There’s usually a certain comfort in these directors’ collections, a consistency of tone or genre. We know what we’re in for.
Not so when it comes to the works of French director Luc Besson.
The seven films here swerve wildly from taut thrillers and wildlife documentaries to garish space operas, meandering arthouse and monochrome, post-apocalyptic fables.
Besson’s eclectic, spectacle-driven approach means that different titles stand out from his oeuvre with each return visit.
This time around, for me, it was Subway and The Fifth Element.
In some ways, the pair represent opposite poles of his filmmaking.

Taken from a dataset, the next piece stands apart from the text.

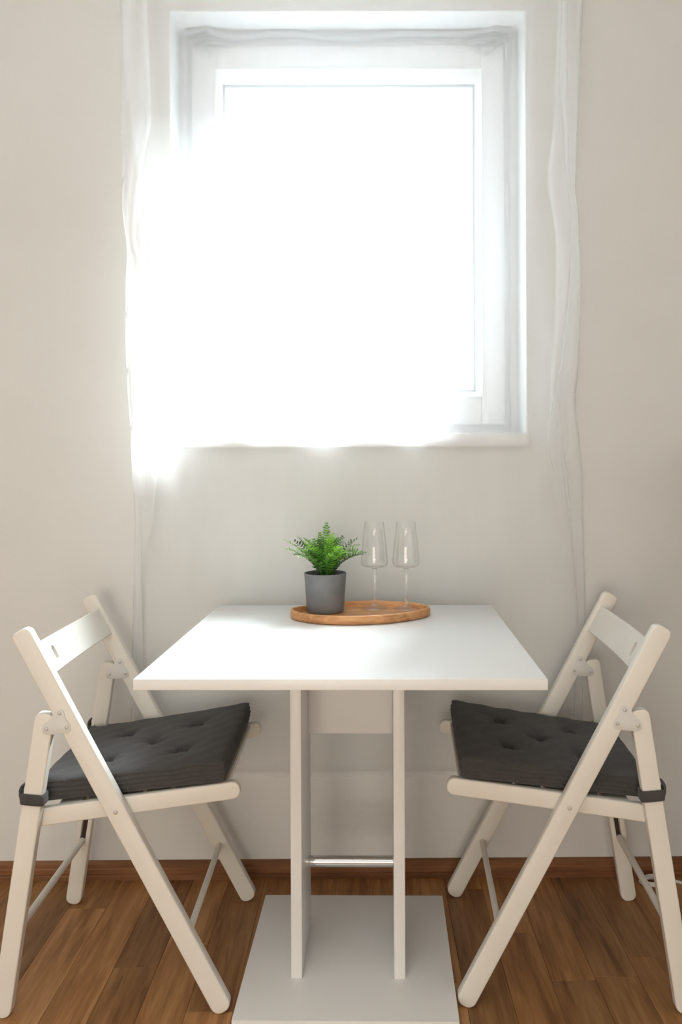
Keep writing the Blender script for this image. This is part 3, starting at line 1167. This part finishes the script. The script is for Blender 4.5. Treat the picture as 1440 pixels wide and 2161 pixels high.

The former sees Besson eschewing the conventions of mainstream cinema, while the latter sees him embrace Hollywood (on his own terms, of course). In Subway, Fred (Christopher Lambert) is a safe-breaker who hides out in the Paris Metro tunnels. Along the way, he falls in love with a beautiful woman and starts a rock band. Nothing makes any real sense, but there’s a seductive dreamlike quality to proceedings that means we’re in no hurry to return to street level.
In The Fifth Element, Besson’s eye for the unlikely is used to embellish a cracking thriller in which Bruce Willis and Milla Jovovich face off against intergalactic forces of darkness and Gary Oldman (pictured), in one of his most unhinged performances. You can feel the director straining at the limits of the mainstream, while revelling in his unlimited budget.
There are dog-headed aliens, high-altitude traffic jams and a bright-blue opera singer. The result is as idiosyncratic as it is entertaining, at once arthouse and action-packed.